I found myself in a conversation on Twitter a couple days ago about sleeping training. This pretty much breaks my only rule on Twitter, which is "Do not fight with people about their core parenting beliefs."1 Thankfully, it could have gotten a lot more heated than it did and it ended pretty genially, or at least without any explosions.2 It got me thinking, though.
Forgive me for generalizing, but the more I consider it, the more I suspect a lot of parenting bloggers sit down and do this every day because they consider themselves as furthering the rights of babies and children by appealing to and educating parents. That it a completely valid reason to blog. I've even made decisions I otherwise wouldn't have, based on things I've learned online. However, I wonder if the contention comes in from the fact that some of us aren't blogging for the sake of children, but for the sake of other parents.

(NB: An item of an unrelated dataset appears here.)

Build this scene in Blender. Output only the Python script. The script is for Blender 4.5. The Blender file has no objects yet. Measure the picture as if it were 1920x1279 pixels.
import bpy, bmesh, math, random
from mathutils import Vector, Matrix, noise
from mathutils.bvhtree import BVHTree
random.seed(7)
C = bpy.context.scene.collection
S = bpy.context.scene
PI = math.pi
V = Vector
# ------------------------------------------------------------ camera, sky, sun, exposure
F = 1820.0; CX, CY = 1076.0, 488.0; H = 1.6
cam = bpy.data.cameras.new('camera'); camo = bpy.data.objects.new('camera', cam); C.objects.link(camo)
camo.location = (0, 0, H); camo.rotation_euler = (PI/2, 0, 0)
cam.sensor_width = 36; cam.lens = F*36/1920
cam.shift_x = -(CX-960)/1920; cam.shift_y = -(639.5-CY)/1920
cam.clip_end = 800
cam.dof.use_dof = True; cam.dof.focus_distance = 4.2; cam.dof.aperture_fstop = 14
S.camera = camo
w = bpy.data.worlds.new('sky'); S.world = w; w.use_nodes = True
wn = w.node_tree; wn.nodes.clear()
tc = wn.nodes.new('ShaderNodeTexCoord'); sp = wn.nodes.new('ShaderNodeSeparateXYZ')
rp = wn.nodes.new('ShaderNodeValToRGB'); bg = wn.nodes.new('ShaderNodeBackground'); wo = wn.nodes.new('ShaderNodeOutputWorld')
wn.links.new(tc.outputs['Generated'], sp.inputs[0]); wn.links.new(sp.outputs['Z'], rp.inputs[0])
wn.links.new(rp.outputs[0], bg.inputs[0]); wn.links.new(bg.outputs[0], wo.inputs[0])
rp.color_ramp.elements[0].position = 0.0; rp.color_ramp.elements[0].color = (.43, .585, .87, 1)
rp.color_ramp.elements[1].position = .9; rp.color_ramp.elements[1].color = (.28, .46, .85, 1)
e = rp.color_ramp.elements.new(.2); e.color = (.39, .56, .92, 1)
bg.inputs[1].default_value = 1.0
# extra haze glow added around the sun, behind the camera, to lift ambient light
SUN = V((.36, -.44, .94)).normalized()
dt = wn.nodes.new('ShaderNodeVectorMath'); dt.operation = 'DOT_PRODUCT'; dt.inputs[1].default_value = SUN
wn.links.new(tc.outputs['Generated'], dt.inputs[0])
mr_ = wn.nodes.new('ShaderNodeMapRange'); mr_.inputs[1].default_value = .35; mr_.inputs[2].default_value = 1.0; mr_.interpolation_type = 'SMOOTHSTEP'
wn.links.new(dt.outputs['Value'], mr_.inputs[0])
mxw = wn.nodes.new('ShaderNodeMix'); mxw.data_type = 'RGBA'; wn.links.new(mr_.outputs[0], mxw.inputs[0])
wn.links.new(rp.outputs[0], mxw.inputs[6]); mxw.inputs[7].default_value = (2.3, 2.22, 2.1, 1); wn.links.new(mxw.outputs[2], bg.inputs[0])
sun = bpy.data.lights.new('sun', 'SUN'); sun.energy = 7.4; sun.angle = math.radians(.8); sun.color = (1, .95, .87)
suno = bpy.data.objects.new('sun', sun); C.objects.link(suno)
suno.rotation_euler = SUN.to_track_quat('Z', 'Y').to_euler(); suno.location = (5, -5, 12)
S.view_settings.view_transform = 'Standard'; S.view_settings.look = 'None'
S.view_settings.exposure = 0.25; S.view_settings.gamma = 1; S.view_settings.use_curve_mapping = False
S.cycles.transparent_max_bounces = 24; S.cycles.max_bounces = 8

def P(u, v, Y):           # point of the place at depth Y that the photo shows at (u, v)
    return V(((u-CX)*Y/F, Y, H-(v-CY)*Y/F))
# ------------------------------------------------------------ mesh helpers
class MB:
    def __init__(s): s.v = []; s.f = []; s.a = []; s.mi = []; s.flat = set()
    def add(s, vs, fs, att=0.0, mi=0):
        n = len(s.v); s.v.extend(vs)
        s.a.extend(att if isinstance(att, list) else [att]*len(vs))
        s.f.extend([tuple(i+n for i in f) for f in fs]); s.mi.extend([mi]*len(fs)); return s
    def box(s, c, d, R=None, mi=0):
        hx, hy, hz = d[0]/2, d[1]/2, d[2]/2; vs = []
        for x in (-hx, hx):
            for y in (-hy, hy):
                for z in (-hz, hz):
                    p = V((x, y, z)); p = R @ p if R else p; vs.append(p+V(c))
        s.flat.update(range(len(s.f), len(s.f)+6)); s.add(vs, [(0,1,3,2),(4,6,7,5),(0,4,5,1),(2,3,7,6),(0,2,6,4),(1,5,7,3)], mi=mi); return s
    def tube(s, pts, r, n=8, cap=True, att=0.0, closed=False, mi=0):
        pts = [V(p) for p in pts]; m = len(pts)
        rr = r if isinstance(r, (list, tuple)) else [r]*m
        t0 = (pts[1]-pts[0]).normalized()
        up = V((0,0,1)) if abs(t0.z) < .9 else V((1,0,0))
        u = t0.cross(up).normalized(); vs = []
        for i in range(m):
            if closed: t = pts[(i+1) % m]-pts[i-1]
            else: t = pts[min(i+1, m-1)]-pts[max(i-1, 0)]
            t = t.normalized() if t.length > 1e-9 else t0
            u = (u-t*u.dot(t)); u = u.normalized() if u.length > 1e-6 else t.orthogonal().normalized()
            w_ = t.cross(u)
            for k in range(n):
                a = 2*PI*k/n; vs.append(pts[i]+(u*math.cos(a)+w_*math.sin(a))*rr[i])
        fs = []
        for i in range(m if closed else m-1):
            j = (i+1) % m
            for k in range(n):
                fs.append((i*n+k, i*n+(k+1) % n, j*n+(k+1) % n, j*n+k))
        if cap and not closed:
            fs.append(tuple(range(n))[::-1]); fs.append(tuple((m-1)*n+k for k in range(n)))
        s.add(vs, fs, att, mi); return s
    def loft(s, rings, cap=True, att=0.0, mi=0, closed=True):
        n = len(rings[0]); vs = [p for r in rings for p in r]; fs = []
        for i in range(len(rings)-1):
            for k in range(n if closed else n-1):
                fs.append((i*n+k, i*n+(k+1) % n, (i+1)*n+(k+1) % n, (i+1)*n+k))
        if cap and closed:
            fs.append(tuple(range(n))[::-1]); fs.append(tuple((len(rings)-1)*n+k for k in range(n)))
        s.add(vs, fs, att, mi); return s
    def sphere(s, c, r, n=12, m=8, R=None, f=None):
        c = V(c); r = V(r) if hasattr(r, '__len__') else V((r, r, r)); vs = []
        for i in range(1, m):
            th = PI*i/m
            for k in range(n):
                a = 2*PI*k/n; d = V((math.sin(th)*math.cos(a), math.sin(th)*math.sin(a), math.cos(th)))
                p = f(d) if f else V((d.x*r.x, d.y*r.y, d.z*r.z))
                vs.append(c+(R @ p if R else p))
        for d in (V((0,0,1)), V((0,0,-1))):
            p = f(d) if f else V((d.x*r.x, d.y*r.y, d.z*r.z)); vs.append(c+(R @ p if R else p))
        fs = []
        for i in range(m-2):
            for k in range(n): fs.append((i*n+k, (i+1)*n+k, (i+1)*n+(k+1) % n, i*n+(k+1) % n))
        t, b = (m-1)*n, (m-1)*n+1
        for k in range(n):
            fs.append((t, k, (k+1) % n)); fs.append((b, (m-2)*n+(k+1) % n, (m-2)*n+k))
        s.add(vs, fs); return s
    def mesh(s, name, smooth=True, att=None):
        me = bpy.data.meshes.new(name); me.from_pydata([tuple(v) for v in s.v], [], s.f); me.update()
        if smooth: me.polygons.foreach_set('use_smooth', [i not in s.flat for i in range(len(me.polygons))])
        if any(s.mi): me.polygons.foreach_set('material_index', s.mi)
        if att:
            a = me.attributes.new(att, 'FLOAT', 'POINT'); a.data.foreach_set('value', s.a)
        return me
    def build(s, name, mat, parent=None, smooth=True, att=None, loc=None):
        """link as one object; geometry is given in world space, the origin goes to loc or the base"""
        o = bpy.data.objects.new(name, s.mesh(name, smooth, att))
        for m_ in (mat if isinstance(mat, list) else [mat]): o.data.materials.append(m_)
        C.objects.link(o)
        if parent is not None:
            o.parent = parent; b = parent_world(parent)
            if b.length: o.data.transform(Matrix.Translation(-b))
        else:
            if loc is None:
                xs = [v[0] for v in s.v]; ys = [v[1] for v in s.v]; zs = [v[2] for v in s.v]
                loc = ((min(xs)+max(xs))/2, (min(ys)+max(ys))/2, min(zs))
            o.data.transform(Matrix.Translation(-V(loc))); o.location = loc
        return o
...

Parenting bloggers come in more than one variety. We all have agendas. We all have goals. Unless the thesis of your blog is "All children should be ritually beaten at 9PM to prepare them for adult life," I sincerely doubt that you're wrong. I am a strong believer of grey areas, of middle ground and different strokes -- but everyone has their hill to die on.
I have issues that I consider my "child" issues. I believe all children have the right to a safe and healthy life, without wanting for any necessities or love. But I'm primarily a blogger for other parents, insofar as I'm a blogger for anyone. My issues lay with how parents are treated by society at large, how mothers are pressured and bullied into decisions, how certain issues are portrayed and passed along. And please don't think I'm implying that bloggers whose primary focus is children don't worry about those things either --- I just feel like they have a different perspective on how these issues play out and relate to parenting.
Lets look at this through the muddied filter of feeding issues. Some people view breastfeeding from a perspective of a baby's right -- all babies deserve the best start through breastfeeding -- as though breastfeeding happens in a vacuum. Some people believe that breastfeeding is at it's core anti-feminist, regardless of circumstances or personal choice. While I by no means support the false dichotomy of "formula feeders are selfish, breastfeeders are saints," those are viewpoints made from entirely different perspectives, concerning a totally different issue.
But we cannot unilaterally say that one party is more important than the other. My needs as a person are just as valuable as my son's needs as a person; when I make a decision as a parent, I need to keep both of these things in mind. Sometimes I will make decisions that are to his benefit and my detriment, because they're best for him; sometimes vice versa. I'm pretty sure that's just what parenting is.
When we have one person who believes that they're arguing for the best interest of a child, and another who feels they're arguing for the best interest of a parent -- no wonder we have these heated, awful fights that have no resolution. We're essentially teenagers fighting with our mom! Add the Internet to that mix? It's amazing that we manage to function at all.
1. I could probably just narrow this down to "Don't fight on Twitter." You may not know this about me, but I'm rather non-confrontational.
2. More than once I felt condescended to, but I couldn't tell you how much of that was real or imagined. And I'm sure more than once I was condescending, though I tried not to be.